Objective >> Please take the entries below from the first line through the line containing "for i, (u, v, hp, lf, wf, lab)" and repeat them exactly, leaving out everything after.

Dataset excerpts >>
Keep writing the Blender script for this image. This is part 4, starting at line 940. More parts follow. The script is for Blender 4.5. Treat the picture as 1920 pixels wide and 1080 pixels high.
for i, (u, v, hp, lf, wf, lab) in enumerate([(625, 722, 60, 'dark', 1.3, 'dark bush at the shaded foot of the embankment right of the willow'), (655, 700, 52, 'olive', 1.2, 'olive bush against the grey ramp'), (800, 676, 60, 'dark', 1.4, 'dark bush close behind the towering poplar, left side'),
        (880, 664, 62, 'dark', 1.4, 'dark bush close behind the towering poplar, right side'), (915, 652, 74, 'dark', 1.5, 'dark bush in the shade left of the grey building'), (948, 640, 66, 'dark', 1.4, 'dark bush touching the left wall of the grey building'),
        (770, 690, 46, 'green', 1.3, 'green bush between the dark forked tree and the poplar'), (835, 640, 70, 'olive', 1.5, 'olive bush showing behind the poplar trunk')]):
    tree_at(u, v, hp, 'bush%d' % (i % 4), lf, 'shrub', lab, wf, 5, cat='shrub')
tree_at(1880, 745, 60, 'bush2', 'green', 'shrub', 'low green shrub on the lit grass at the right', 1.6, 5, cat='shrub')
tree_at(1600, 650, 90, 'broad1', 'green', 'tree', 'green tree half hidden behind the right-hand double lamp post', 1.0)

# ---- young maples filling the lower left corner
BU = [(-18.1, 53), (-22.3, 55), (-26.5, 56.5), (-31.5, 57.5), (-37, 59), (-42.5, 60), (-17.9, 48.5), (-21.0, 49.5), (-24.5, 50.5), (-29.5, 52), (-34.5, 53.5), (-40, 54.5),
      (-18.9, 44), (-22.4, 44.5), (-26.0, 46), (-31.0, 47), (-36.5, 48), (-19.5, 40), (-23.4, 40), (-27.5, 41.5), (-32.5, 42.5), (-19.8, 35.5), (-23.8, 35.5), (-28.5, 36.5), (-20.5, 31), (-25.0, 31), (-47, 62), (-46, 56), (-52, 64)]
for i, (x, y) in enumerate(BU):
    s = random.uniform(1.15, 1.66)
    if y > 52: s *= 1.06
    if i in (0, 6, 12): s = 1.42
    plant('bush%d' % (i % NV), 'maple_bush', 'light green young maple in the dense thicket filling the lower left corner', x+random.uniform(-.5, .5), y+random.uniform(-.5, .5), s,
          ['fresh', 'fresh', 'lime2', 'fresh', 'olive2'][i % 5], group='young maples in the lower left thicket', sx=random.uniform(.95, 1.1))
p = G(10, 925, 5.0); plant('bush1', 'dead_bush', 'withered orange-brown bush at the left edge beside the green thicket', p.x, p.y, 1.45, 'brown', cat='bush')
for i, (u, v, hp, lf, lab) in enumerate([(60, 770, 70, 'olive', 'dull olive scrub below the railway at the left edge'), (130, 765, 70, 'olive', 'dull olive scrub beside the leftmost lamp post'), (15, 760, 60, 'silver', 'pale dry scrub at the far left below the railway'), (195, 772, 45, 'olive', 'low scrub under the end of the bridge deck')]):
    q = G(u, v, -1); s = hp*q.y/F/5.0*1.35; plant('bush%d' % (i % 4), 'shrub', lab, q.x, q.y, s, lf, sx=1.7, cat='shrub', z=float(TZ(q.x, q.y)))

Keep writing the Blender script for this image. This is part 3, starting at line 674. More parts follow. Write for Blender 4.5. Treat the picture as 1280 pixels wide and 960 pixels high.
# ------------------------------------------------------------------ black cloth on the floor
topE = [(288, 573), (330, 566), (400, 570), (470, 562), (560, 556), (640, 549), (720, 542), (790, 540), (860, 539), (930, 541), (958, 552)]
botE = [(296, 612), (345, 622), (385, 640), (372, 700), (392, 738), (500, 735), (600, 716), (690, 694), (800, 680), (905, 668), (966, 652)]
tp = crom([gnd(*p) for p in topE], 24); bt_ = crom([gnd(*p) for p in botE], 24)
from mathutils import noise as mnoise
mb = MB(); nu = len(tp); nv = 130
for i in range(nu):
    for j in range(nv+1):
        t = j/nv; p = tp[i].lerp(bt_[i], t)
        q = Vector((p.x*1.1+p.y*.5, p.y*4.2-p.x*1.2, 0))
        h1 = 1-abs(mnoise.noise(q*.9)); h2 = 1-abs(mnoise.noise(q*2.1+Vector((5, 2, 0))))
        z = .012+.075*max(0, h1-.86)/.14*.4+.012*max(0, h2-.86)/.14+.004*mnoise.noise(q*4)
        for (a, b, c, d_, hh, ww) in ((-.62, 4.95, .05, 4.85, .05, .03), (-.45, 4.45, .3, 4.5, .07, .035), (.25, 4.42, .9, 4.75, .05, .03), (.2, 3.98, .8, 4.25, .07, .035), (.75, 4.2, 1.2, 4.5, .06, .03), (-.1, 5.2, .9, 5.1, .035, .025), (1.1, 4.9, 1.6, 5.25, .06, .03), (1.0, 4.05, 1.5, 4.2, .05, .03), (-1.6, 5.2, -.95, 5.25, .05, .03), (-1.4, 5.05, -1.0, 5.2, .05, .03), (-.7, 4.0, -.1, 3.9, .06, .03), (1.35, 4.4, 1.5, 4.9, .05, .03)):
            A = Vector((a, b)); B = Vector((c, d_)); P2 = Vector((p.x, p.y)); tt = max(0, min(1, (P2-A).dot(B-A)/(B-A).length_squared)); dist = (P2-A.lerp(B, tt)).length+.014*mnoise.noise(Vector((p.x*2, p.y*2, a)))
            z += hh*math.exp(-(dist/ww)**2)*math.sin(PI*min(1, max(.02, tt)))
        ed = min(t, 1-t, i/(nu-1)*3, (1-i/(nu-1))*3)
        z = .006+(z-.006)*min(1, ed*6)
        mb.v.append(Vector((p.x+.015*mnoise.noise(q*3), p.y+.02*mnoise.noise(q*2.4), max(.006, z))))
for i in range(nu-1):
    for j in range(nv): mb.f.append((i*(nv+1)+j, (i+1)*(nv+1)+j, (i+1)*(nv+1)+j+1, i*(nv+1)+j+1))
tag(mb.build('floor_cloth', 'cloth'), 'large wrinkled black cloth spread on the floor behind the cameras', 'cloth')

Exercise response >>
Keep writing the Blender script for this image. This is part 4, starting at line 940. More parts follow. The script is for Blender 4.5. Treat the picture as 1920 pixels wide and 1080 pixels high.
for i, (u, v, hp, lf, wf, lab) in enumerate([(625, 722, 60, 'dark', 1.3, 'dark bush at the shaded foot of the embankment right of the willow'), (655, 700, 52, 'olive', 1.2, 'olive bush against the grey ramp'), (800, 676, 60, 'dark', 1.4, 'dark bush close behind the towering poplar, left side'),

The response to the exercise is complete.